══ MATERIAL FOR THIS EXERCISE ══

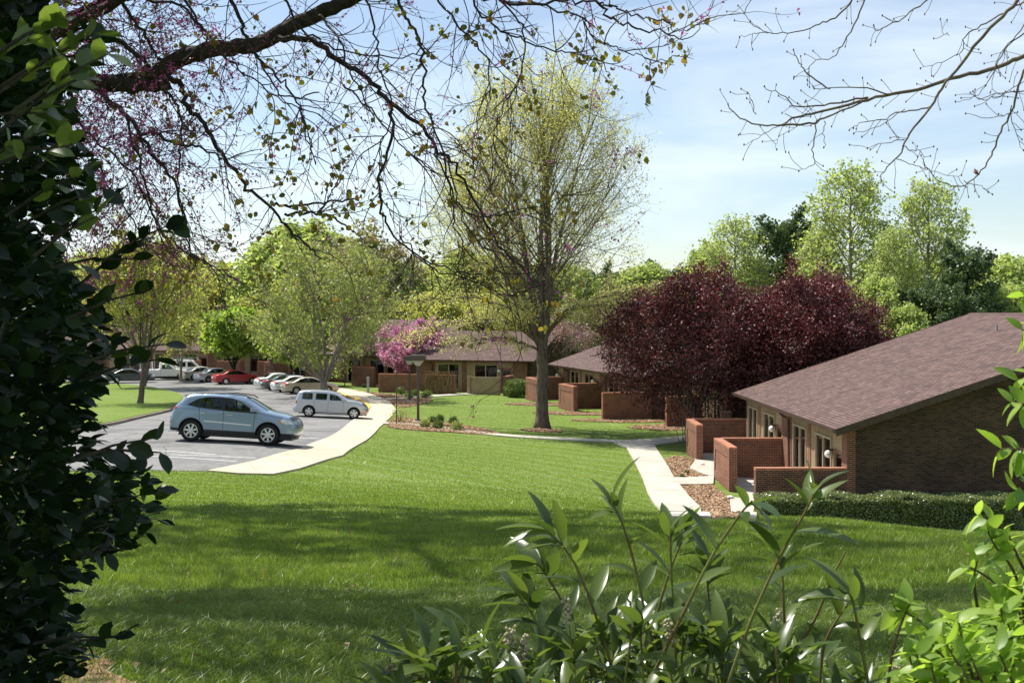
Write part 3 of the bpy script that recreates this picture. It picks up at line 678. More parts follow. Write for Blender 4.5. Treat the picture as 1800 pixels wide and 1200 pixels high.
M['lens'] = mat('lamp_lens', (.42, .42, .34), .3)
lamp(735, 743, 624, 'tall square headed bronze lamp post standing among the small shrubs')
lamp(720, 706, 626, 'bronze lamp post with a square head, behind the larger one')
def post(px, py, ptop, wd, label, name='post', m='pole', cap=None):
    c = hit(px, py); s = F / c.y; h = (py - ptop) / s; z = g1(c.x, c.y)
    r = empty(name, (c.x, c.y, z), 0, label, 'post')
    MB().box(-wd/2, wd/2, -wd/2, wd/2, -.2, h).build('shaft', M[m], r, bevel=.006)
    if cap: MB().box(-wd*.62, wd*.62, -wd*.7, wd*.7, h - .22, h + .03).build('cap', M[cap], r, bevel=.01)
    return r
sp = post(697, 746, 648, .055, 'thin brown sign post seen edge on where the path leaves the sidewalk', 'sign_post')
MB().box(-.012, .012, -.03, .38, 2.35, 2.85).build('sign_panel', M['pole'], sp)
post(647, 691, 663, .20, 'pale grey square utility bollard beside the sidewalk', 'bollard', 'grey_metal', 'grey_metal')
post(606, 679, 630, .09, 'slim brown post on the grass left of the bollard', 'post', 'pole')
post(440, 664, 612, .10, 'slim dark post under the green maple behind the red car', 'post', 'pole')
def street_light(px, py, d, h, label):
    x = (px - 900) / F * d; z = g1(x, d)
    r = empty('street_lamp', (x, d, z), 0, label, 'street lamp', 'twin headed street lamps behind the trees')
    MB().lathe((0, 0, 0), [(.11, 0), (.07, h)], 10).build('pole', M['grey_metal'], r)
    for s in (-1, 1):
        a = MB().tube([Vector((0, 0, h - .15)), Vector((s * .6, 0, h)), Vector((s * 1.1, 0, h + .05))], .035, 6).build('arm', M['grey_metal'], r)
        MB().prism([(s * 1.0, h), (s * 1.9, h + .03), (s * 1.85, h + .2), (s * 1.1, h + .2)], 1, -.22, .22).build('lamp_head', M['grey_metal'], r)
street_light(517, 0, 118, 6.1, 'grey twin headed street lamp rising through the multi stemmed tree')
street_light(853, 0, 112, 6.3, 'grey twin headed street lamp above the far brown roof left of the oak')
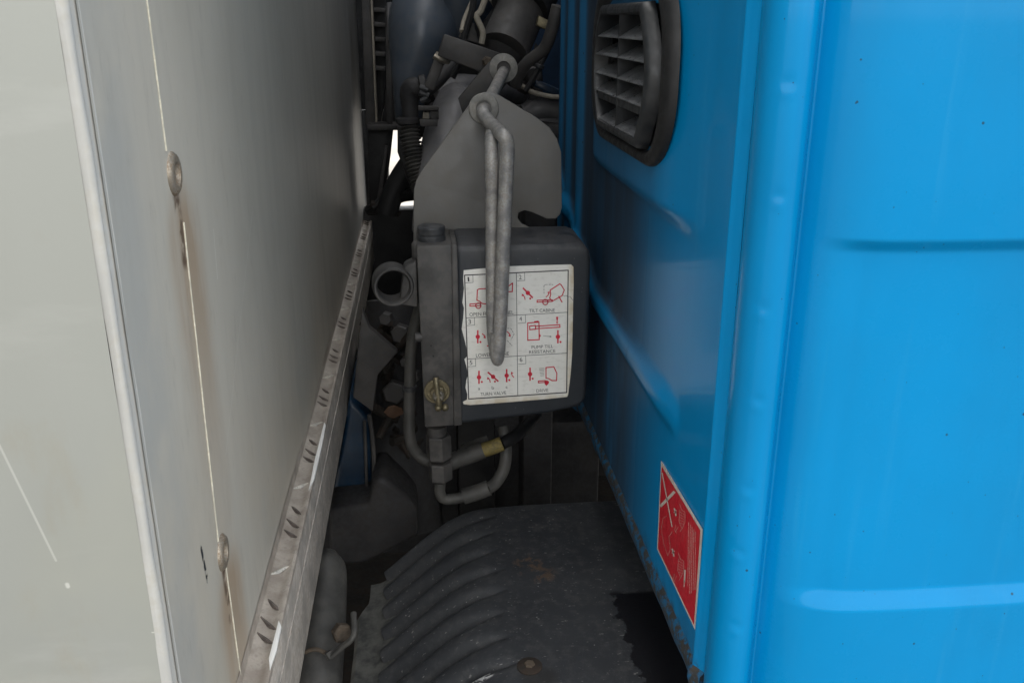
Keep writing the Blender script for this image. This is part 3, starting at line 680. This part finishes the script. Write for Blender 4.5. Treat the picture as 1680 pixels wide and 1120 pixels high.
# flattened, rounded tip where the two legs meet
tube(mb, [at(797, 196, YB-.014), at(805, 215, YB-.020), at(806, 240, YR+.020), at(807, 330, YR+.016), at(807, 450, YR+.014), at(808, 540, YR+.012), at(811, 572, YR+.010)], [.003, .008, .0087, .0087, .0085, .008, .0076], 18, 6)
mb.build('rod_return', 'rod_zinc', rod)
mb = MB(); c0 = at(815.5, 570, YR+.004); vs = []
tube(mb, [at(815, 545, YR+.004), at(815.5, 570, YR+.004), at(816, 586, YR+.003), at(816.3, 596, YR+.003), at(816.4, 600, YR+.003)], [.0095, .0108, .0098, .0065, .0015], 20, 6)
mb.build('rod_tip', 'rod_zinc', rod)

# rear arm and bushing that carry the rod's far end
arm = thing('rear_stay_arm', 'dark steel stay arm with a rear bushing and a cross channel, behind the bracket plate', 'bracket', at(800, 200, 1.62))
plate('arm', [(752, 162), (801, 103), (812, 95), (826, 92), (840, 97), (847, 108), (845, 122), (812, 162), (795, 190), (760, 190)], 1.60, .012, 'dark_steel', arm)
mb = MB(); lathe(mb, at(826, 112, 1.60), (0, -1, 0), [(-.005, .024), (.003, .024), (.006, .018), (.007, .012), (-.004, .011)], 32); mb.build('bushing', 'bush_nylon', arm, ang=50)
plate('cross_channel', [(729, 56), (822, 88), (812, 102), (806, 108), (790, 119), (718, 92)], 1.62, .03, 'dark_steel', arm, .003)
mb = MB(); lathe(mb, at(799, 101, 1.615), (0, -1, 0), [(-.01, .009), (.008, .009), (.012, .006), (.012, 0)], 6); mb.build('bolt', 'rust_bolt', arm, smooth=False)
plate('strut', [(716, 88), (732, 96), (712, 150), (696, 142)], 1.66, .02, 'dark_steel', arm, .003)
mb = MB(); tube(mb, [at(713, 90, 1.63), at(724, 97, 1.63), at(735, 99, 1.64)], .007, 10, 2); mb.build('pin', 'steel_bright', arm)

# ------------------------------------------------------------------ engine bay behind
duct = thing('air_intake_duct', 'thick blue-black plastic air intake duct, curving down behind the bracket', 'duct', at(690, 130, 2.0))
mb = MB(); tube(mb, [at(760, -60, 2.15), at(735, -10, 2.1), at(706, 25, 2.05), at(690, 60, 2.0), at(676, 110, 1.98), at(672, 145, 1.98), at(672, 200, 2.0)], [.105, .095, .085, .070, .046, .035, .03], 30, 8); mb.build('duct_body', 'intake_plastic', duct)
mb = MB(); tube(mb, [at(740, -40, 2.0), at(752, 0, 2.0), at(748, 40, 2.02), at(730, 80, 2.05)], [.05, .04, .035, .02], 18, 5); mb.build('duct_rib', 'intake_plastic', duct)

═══

STATED TASK:
Repeat the records above exactly, leaving out any pictures they contain.

RESULT FOR THIS TASK:
Write part 3 of the bpy script that recreates this picture. It picks up at line 678. More parts follow. Write for Blender 4.5. Treat the picture as 1800 pixels wide and 1200 pixels high.
M['lens'] = mat('lamp_lens', (.42, .42, .34), .3)
lamp(735, 743, 624, 'tall square headed bronze lamp post standing among the small shrubs')
lamp(720, 706, 626, 'bronze lamp post with a square head, behind the larger one')
def post(px, py, ptop, wd, label, name='post', m='pole', cap=None):
    c = hit(px, py); s = F / c.y; h = (py - ptop) / s; z = g1(c.x, c.y)
    r = empty(name, (c.x, c.y, z), 0, label, 'post')
    MB().box(-wd/2, wd/2, -wd/2, wd/2, -.2, h).build('shaft', M[m], r, bevel=.006)
    if cap: MB().box(-wd*.62, wd*.62, -wd*.7, wd*.7, h - .22, h + .03).build('cap', M[cap], r, bevel=.01)
    return r
sp = post(697, 746, 648, .055, 'thin brown sign post seen edge on where the path leaves the sidewalk', 'sign_post')
MB().box(-.012, .012, -.03, .38, 2.35, 2.85).build('sign_panel', M['pole'], sp)
post(647, 691, 663, .20, 'pale grey square utility bollard beside the sidewalk', 'bollard', 'grey_metal', 'grey_metal')
post(606, 679, 630, .09, 'slim brown post on the grass left of the bollard', 'post', 'pole')
post(440, 664, 612, .10, 'slim dark post under the green maple behind the red car', 'post', 'pole')
def street_light(px, py, d, h, label):
    x = (px - 900) / F * d; z = g1(x, d)
    r = empty('street_lamp', (x, d, z), 0, label, 'street lamp', 'twin headed street lamps behind the trees')
    MB().lathe((0, 0, 0), [(.11, 0), (.07, h)], 10).build('pole', M['grey_metal'], r)
    for s in (-1, 1):
        a = MB().tube([Vector((0, 0, h - .15)), Vector((s * .6, 0, h)), Vector((s * 1.1, 0, h + .05))], .035, 6).build('arm', M['grey_metal'], r)
        MB().prism([(s * 1.0, h), (s * 1.9, h + .03), (s * 1.85, h + .2), (s * 1.1, h + .2)], 1, -.22, .22).build('lamp_head', M['grey_metal'], r)
street_light(517, 0, 118, 6.1, 'grey twin headed street lamp rising through the multi stemmed tree')
street_light(853, 0, 112, 6.3, 'grey twin headed street lamp above the far brown roof left of the oak')
Keep writing the Blender script for this image. This is part 3, starting at line 680. This part finishes the script. Write for Blender 4.5. Treat the picture as 1680 pixels wide and 1120 pixels high.
# flattened, rounded tip where the two legs meet
tube(mb, [at(797, 196, YB-.014), at(805, 215, YB-.020), at(806, 240, YR+.020), at(807, 330, YR+.016), at(807, 450, YR+.014), at(808, 540, YR+.012), at(811, 572, YR+.010)], [.003, .008, .0087, .0087, .0085, .008, .0076], 18, 6)
mb.build('rod_return', 'rod_zinc', rod)
mb = MB(); c0 = at(815.5, 570, YR+.004); vs = []
tube(mb, [at(815, 545, YR+.004), at(815.5, 570, YR+.004), at(816, 586, YR+.003), at(816.3, 596, YR+.003), at(816.4, 600, YR+.003)], [.0095, .0108, .0098, .0065, .0015], 20, 6)
mb.build('rod_tip', 'rod_zinc', rod)

# rear arm and bushing that carry the rod's far end
arm = thing('rear_stay_arm', 'dark steel stay arm with a rear bushing and a cross channel, behind the bracket plate', 'bracket', at(800, 200, 1.62))
plate('arm', [(752, 162), (801, 103), (812, 95), (826, 92), (840, 97), (847, 108), (845, 122), (812, 162), (795, 190), (760, 190)], 1.60, .012, 'dark_steel', arm)
mb = MB(); lathe(mb, at(826, 112, 1.60), (0, -1, 0), [(-.005, .024), (.003, .024), (.006, .018), (.007, .012), (-.004, .011)], 32); mb.build('bushing', 'bush_nylon', arm, ang=50)
plate('cross_channel', [(729, 56), (822, 88), (812, 102), (806, 108), (790, 119), (718, 92)], 1.62, .03, 'dark_steel', arm, .003)
mb = MB(); lathe(mb, at(799, 101, 1.615), (0, -1, 0), [(-.01, .009), (.008, .009), (.012, .006), (.012, 0)], 6); mb.build('bolt', 'rust_bolt', arm, smooth=False)
plate('strut', [(716, 88), (732, 96), (712, 150), (696, 142)], 1.66, .02, 'dark_steel', arm, .003)
mb = MB(); tube(mb, [at(713, 90, 1.63), at(724, 97, 1.63), at(735, 99, 1.64)], .007, 10, 2); mb.build('pin', 'steel_bright', arm)

# ------------------------------------------------------------------ engine bay behind
duct = thing('air_intake_duct', 'thick blue-black plastic air intake duct, curving down behind the bracket', 'duct', at(690, 130, 2.0))
mb = MB(); tube(mb, [at(760, -60, 2.15), at(735, -10, 2.1), at(706, 25, 2.05), at(690, 60, 2.0), at(676, 110, 1.98), at(672, 145, 1.98), at(672, 200, 2.0)], [.105, .095, .085, .070, .046, .035, .03], 30, 8); mb.build('duct_body', 'intake_plastic', duct)
mb = MB(); tube(mb, [at(740, -40, 2.0), at(752, 0, 2.0), at(748, 40, 2.02), at(730, 80, 2.05)], [.05, .04, .035, .02], 18, 5); mb.build('duct_rib', 'intake_plastic', duct)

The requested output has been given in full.